Discontentment is rooted in discontentment with God, with the truth of His sovereignty. That must come down to our hearts. Our life is marked out with His gracious care.

It is a life of contentment that gives God the worship that is due to Him. Worship is when we render to God what is His due, what is His honor. In what state of heart do we render to God what is His due? In the state of contentment. When we say, “Lord, Thou art enough, no, more than enough. And Thy way with me, and Thy grace to me is enough.” We worship God when we come to hear a sermon, when we spend time in prayer, sing, receive sacraments. Yes, that is to glorify God. But we worship God from a heart of contentment, a contentment in God and in His grace. And that contentment brings us to obedience.

Contentment gives us peace and strength and an eagerness and readiness to serve. It is an inner calm with the grace of God so that we become a devoted worker. We become energetic unto every good work. The contented person is the person who has a stick-to-itiveness. He sticks to it.
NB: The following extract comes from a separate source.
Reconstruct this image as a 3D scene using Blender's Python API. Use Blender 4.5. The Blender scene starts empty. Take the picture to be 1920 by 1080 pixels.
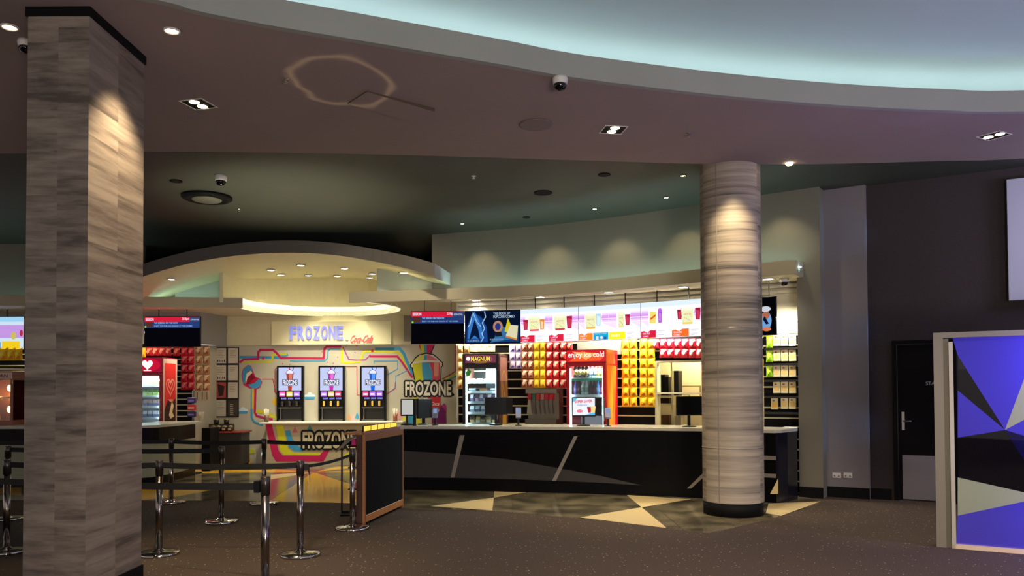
import bpy, math, random
from mathutils import Vector, Matrix
random.seed(7)
scene = bpy.context.scene
COL = scene.collection
PI = math.pi

# ------------------------------------------------------------------ camera
F_PX, TH, ROLL, SHIFT = 1450.0, 0.0228, -0.0047, 156.0
EYE = Vector((0, 0, 1.5))
Fv = Vector((0, math.cos(TH), math.sin(TH)))
U0 = Vector((0, -math.sin(TH), math.cos(TH)))
R0 = Vector((1, 0, 0))
Rv = R0*math.cos(ROLL) + U0*math.sin(ROLL)
Uv = -R0*math.sin(ROLL) + U0*math.cos(ROLL)
cd = bpy.data.cameras.new('camera')
cam = bpy.data.objects.new('camera', cd)
COL.objects.link(cam)
M = Matrix.Identity(4)
for i in range(3):
    M[i][0] = Rv[i]; M[i][1] = Uv[i]; M[i][2] = -Fv[i]; M[i][3] = EYE[i]
cam.matrix_world = M
cd.sensor_width = 36; cd.sensor_fit = 'HORIZONTAL'
cd.lens = F_PX/1920*36
cd.shift_y = SHIFT/1920
cd.clip_end = 200
scene.camera = cam

# ------------------------------------------------------------------ world and exposure
w = bpy.data.worlds.new('world'); scene.world = w; w.use_nodes = True
wb = w.node_tree.nodes['Background']
wb.inputs[0].default_value = (0.70, 0.63, 0.60, 1); wb.inputs[1].default_value = 0.48
vs = scene.view_settings
vs.view_transform = 'Standard'; vs.look = 'None'; vs.exposure = 0.82; vs.gamma = 1.0; vs.use_curve_mapping = False

def light(name, kind, loc, power, color, parent=None, size=0.1, spot=None, blend=0.6, aim=None, size_y=None, spread=None):
    ld = bpy.data.lights.new(name, kind)
    ld.energy = power; ld.color = color
    if kind == 'SPOT':
        ld.spot_size = math.radians(spot); ld.spot_blend = blend; ld.shadow_soft_size = size
    elif kind == 'POINT':
        ld.shadow_soft_size = size
    elif kind == 'AREA':
        ld.size = size
        if size_y: ld.shape = 'RECTANGLE'; ld.size_y = size_y
        if spread: ld.spread = math.radians(spread)
    o = bpy.data.objects.new(name, ld); COL.objects.link(o)
    o.location = loc
    if parent: o.parent = parent
    if aim is not None:
        d = Vector(aim) - Vector(loc)
        o.rotation_euler = d.to_track_quat('-Z', 'Y').to_euler()
    return o

WARM = (1.0, 0.78, 0.48); CREAMY = (1.0, 0.93, 0.72); COOL = (0.72, 0.9, 1.0)
# unseen fill lights added on the foyer side; low spots lift the soffit
light('foyer_glow', 'AREA', (6.0, -5.0, 3.2), 30, (0.62, 0.78, 1.0), size=5, size_y=2.5, aim=(4, 10, 1.5))
light('foyer_glow', 'SPOT', (2.0, -3.0, 0.4), 1150, (1.0, 0.88, 0.86), size=0.8, spot=110, blend=1.0, aim=(1.6, 7.5, 5.2))
light('foyer_glow', 'SPOT', (7.5, 1.0, 0.4), 260, (0.96, 0.86, 1.0), size=0.8, spot=100, blend=1.0, aim=(6.5, 8.0, 5.6))
light('foyer_glow', 'AREA', (-3.0, -6.0, 3.2), 12, (1.0, 0.86, 0.74), size=6, size_y=2.5, aim=(-3, 8, 2.5))

# ------------------------------------------------------------------ pixel -> world (layout from the photo's perspective)
def ray(px, py):
    return Fv + Rv*((px-960)/F_PX) + Uv*((540+SHIFT-py)/F_PX)
def at_z(px, py, z):
    r = ray(px, py); t = (z-EYE.z)/r.z
    return EYE + r*t
def at_y(px, py, y):
    r = ray(px, py); return EYE + r*(y/r.y)
def P2(px, py, z):
    p = at_z(px, py, z); return (p.x, p.y)
def on_curve(px, py, pts):
    r = ray(px, py)
    best = None
    for i in range(len(pts)-1):
        ax, ay = pts[i]; bx, by = pts[i+1]
        dx, dy = bx-ax, by-ay
        den = r.x*dy - r.y*dx
        if abs(den) < 1e-9: continue
        t = (ax*dy - ay*dx)/den
        s = (r.x*ay - r.y*ax)/(-den) if False else ((r.x*t-ax)*dx + (r.y*t-ay)*dy)/(dx*dx+dy*dy)
        lo = -50 if i == 0 else -1e-6
        hi = 50 if i == len(pts)-2 else 1+1e-6
        if t > 0 and lo <= s <= hi:
            if best is None or t < best[0]: best = (t, i)
    t, i = best
    p = EYE + r*t
    ang = math.atan2(pts[i+1][1]-pts[i][1], pts[i+1][0]-pts[i][0])
    return p, ang

def smooth(pts, n=6):
    out = []
    P = [Vector(p) for p in pts]
    for i in range(len(P)-1):
        p0 = P[i-1] if i > 0 else P[i]*2-P[i+1]
        p1, p2 = P[i], P[i+1]
        p3 = P[i+2] if i+2 < len(P) else P[i+1]*2-P[i]
        for k in range(n):
            t = k/n
            q = 0.5*((2*p1)+(p2-p0)*t+(2*p0-5*p1+4*p2-p3)*t*t+(3*p1-p0-3*p2+p3)*t**3)
            out.append(tuple(q))
    out.append(tuple(P[-1]))
    return out
def offset(pts, d):
    out = []
    n = len(pts)
    for i in range(n):
        a = Vector(pts[max(0, i-1)][:2]); b = Vector(pts[min(n-1, i+1)][:2])
        t = (b-a).normalized(); nn = Vector((-t.y, t.x))
        out.append((pts[i][0]+nn.x*d, pts[i][1]+nn.y*d))
    return out
def sub_curve(pts, x0, x1):
    """part of a polyline between two x values (x grows along it)"""
    def pt(x):
        for i in range(len(pts)-1):
            if pts[i][0] <= x <= pts[i+1][0]:
                t = (x-pts[i][0])/(pts[i+1][0]-pts[i][0]); return (x, pts[i][1]+t*(pts[i+1][1]-pts[i][1]))
        e = pts[0] if x < pts[0][0] else pts[-1]
        return (x, e[1])
    return [pt(x0)] + [p for p in pts if x0+1e-4 < p[0] < x1-1e-4] + [pt(x1)]

# ------------------------------------------------------------------ materials
MATS = {}
def hexc(c):
    if isinstance(c, str):
        c = tuple(int(c[i:i+2], 16)/255 for i in (0, 2, 4))
        c = tuple(((x+0.055)/1.055)**2.4 if x > 0.04045 else x/12.92 for x in c)
    return (c[0], c[1], c[2], 1)
def mat(name, color, rough=0.6, metal=0.0, emit=0.0, ecolor=None, spec=None, noise=0.0, nscale=8.0, stretch=None, alpha=None, trans=0.0):
    key = name
    if key in MATS: return MATS[key]
    m = bpy.data.materials.new(name); m.use_nodes = True
    nt = m.node_tree; b = nt.nodes['Principled BSDF']
    b.inputs['Base Color'].default_value = hexc(color)
    b.inputs['Roughness'].default_value = rough
    b.inputs['Metallic'].default_value = metal
    if spec is not None: b.inputs['Specular IOR Level'].default_value = spec
    if emit:
        b.inputs['Emission Color'].default_value = hexc(ecolor or color)
        b.inputs['Emission Strength'].default_value = emit
    if trans: b.inputs['Transmission Weight'].default_value = trans
    if alpha is not None: b.inputs['Alpha'].default_value = alpha
    if noise:
        tc = nt.nodes.new('ShaderNodeTexCoord'); mp = nt.nodes.new('ShaderNodeMapping')
        if stretch: mp.inputs['Scale'].default_value = stretch
        nz = nt.nodes.new('ShaderNodeTexNoise'); nz.inputs['Scale'].default_value = nscale; nz.inputs['Detail'].default_value = 5
        mx = nt.nodes.new('ShaderNodeMixRGB'); mx.blend_type = 'MULTIPLY'; mx.inputs[0].default_value = 1.0
        rp = nt.nodes.new('ShaderNodeMapRange'); rp.inputs[1].default_value = 0.3; rp.inputs[2].default_value = 0.7
        rp.inputs[3].default_value = 1-noise; rp.inputs[4].default_value = 1+noise
        nt.links.new(tc.outputs['Object'], mp.inputs[0]); nt.links.new(mp.outputs[0], nz.inputs['Vector'])
        nt.links.new(nz.outputs[0], rp.inputs[0]); nt.links.new(rp.outputs[0], mx.inputs[2])
        mx.inputs[1].default_value = hexc(color)
        nt.links.new(mx.outputs[0], b.inputs['Base Color'])
    MATS[key] = m
    return m

def cmat(c, emit=0.0, rough=0.5):
    """plain colour for printed art (hex) or for a lit screen"""
    return mat(('lit_' if emit else 'print_')+c+('_%d' % int(emit*100) if emit else ''), (0, 0, 0) if emit else c, rough=0.9 if emit else rough, emit=emit, ecolor=c, spec=0.0 if emit else 0.3)

def nodes_of(m): return m.node_tree.nodes, m.node_tree.links
def carpet_mat():
    m = mat('speckled_carpet', '4a3d3a', rough=0.95, spec=0.1)
    N, L = nodes_of(m); b = N['Principled BSDF']
    tc = N.new('ShaderNodeTexCoord')
    v = N.new('ShaderNodeTexVoronoi'); v.inputs['Scale'].default_value = 22; L.new(tc.outputs['Object'], v.inputs['Vector'])
    lt = N.new('ShaderNodeMath'); lt.operation = 'LESS_THAN'; lt.inputs[1].default_value = 0.14; L.new(v.outputs['Distance'], lt.inputs[0])
    sep = N.new('ShaderNodeSeparateColor'); L.new(v.outputs['Color'], sep.inputs[0])
    gt = N.new('ShaderNodeMath'); gt.operation = 'GREATER_THAN'; gt.inputs[1].default_value = 0.45; L.new(sep.outputs[0], gt.inputs[0])
    mu = N.new('ShaderNodeMath'); mu.operation = 'MULTIPLY'; L.new(lt.outputs[0], mu.inputs[0]); L.new(gt.outputs[0], mu.inputs[1])
    nz = N.new('ShaderNodeTexNoise'); nz.inputs['Scale'].default_value = 160; nz.inputs['Detail'].default_value = 3; L.new(tc.outputs['Object'], nz.inputs['Vector'])
    cr = N.new('ShaderNodeValToRGB'); L.new(nz.outputs[0], cr.inputs[0])
    cr.color_ramp.elements[0].position = 0.35; cr.color_ramp.elements[0].color = hexc('2c2520')
    cr.color_ramp.elements[1].position = 0.7; cr.color_ramp.elements[1].color = hexc('5e5146')
    mx = N.new('ShaderNodeMixRGB'); L.new(mu.outputs[0], mx.inputs[0]); L.new(cr.outputs[0], mx.inputs[1]); mx.inputs[2].default_value = hexc('a08e70')
    L.new(mx.outputs[0], b.inputs['Base Color'])
    bp = N.new('ShaderNodeBump'); bp.inputs['Strength'].default_value = 0.3; bp.inputs['Distance'].default_value = 0.01
    L.new(nz.outputs[0], bp.inputs['Height']); L.new(bp.outputs[0], b.inputs['Normal'])
    return m
def strata_mat(name, tile_v, dark, mid, lite, vs_=1.0):
    """horizontally streaked stone-look panels; uv: u in panel units, v in metres"""
    m = mat(name, mid, rough=0.55, spec=0.35)
    N, L = nodes_of(m); b = N['Principled BSDF']
    uv = N.new('ShaderNodeUVMap')
    sp = N.new('ShaderNodeSeparateXYZ'); L.new(uv.outputs[0], sp.inputs[0])
    fu = N.new('ShaderNodeMath'); fu.operation = 'FLOOR'; L.new(sp.outputs[0], fu.inputs[0])
    dv = N.new('ShaderNodeMath'); dv.operation = 'DIVIDE'; dv.inputs[1].default_value = tile_v; L.new(sp.outputs[1], dv.inputs[0])
    fv = N.new('ShaderNodeMath'); fv.operation = 'FLOOR'; L.new(dv.outputs[0], fv.inputs[0])
    cb = N.new('ShaderNodeCombineXYZ'); L.new(fu.outputs[0], cb.inputs[0]); L.new(fv.outputs[0], cb.inputs[1])
    wn = N.new('ShaderNodeTexWhiteNoise'); wn.noise_dimensions = '3D'; L.new(cb.outputs[0], wn.inputs['Vector'])
    # streak noise, shifted per panel
    mp = N.new('ShaderNodeMapping'); mp.inputs['Scale'].default_value = (0.38, 11.0*vs_, 1); L.new(uv.outputs[0], mp.inputs[0])
    ad = N.new('ShaderNodeVectorMath'); ad.operation = 'ADD'; L.new(mp.outputs[0], ad.inputs[0])
    sc = N.new('ShaderNodeVectorMath'); sc.operation = 'SCALE'; sc.inputs['Scale'].default_value = 13.0
    L.new(cb.outputs[0], sc.inputs[0])
    fz = N.new('ShaderNodeCombineXYZ'); L.new(wn.outputs['Value'], fz.inputs[2])
    s2 = N.new('ShaderNodeVectorMath'); s2.operation = 'SCALE'; s2.inputs['Scale'].default_value = 1.6; L.new(fz.outputs[0], s2.inputs[0])
    L.new(s2.outputs[0], ad.inputs[1])
    nz = N.new('ShaderNodeTexNoise'); nz.inputs['Scale'].default_value = 1.3; nz.inputs['Detail'].default_value = 7; nz.inputs['Roughness'].default_value = 0.62
    nz.inputs['Distortion'].default_value = 0.12
    L.new(ad.outputs[0], nz.inputs['Vector'])
    t = N.new('ShaderNodeMath'); t.operation = 'MULTIPLY_ADD'; t.inputs[1].default_value = 0.14; L.new(wn.outputs['Value'], t.inputs[0]); 
    sb = N.new('ShaderNodeMath'); sb.operation = 'SUBTRACT'; sb.inputs[1].default_value = 0.07; L.new(nz.outputs[0], sb.inputs[0]); L.new(sb.outputs[0], t.inputs[2])
    cr = N.new('ShaderNodeValToRGB'); L.new(t.outputs[0], cr.inputs[0])
    e = cr.color_ramp.elements
    e[0].position = 0.30; e[0].color = hexc(dark); e[1].position = 0.66; e[1].color = hexc(lite)
    q = cr.color_ramp.elements.new(0.46); q.color = hexc(mid)
    L.new(cr.outputs[0], b.inputs['Base Color'])
    return m
def tile_mat():
    m = mat('glossy_floor_tile', '6b6250', rough=0.12, spec=0.6)
    N, L = nodes_of(m); b = N['Principled BSDF']
    tc = N.new('ShaderNodeTexCoord')
    br = N.new('ShaderNodeTexBrick'); br.inputs['Scale'].default_value = 1.0; br.offset = 0
    br.inputs['Brick Width'].default_value = 0.6; br.inputs['Row Height'].default_value = 0.6; br.inputs['Mortar Size'].default_value = 0.006
    br.inputs['Color1'].default_value = (1, 1, 1, 1); br.inputs['Color2'].default_value = (.9, .9, .9, 1); br.inputs['Mortar'].default_value = (.45, .45, .45, 1)
    L.new(tc.outputs['Object'], br.inputs['Vector'])
    nz = N.new('ShaderNodeTexNoise'); nz.inputs['Scale'].default_value = 2.6; nz.inputs['Detail'].default_value = 4; L.new(tc.outputs['Object'], nz.inputs['Vector'])
    cr = N.new('ShaderNodeValToRGB'); L.new(nz.outputs[0], cr.inputs[0])
    cr.color_ramp.elements[0].position = 0.38; cr.color_ramp.elements[0].color = hexc('4c4638')
    cr.color_ramp.elements[1].position = 0.62; cr.color_ramp.elements[1].color = hexc('857a60')
    mx = N.new('ShaderNodeMixRGB'); mx.blend_type = 'MULTIPLY'; mx.inputs[0].default_value = 1
    L.new(cr.outputs[0], mx.inputs[1]); L.new(br.outputs[0], mx.inputs[2]); L.new(mx.outputs[0], b.inputs['Base Color'])
    return m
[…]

He believes that God is with him. And he is content to persevere in obedience.

Hear the word of God: “Thou wilt keep him in perfect peace whose mind is stayed on thee.” Trust ye in the Lord Jehovah, for in the Lord is everlasting strength.

May this word of God be our comfort and strength always.


Let us pray.

Father, we thank Thee for the grace of contentment. Pardon us for our covetousness and rebellion, our dissatisfaction and our quarrelsomeness with Thy sovereign will. Humble us to the dust and make us submissive, contented children. Amen.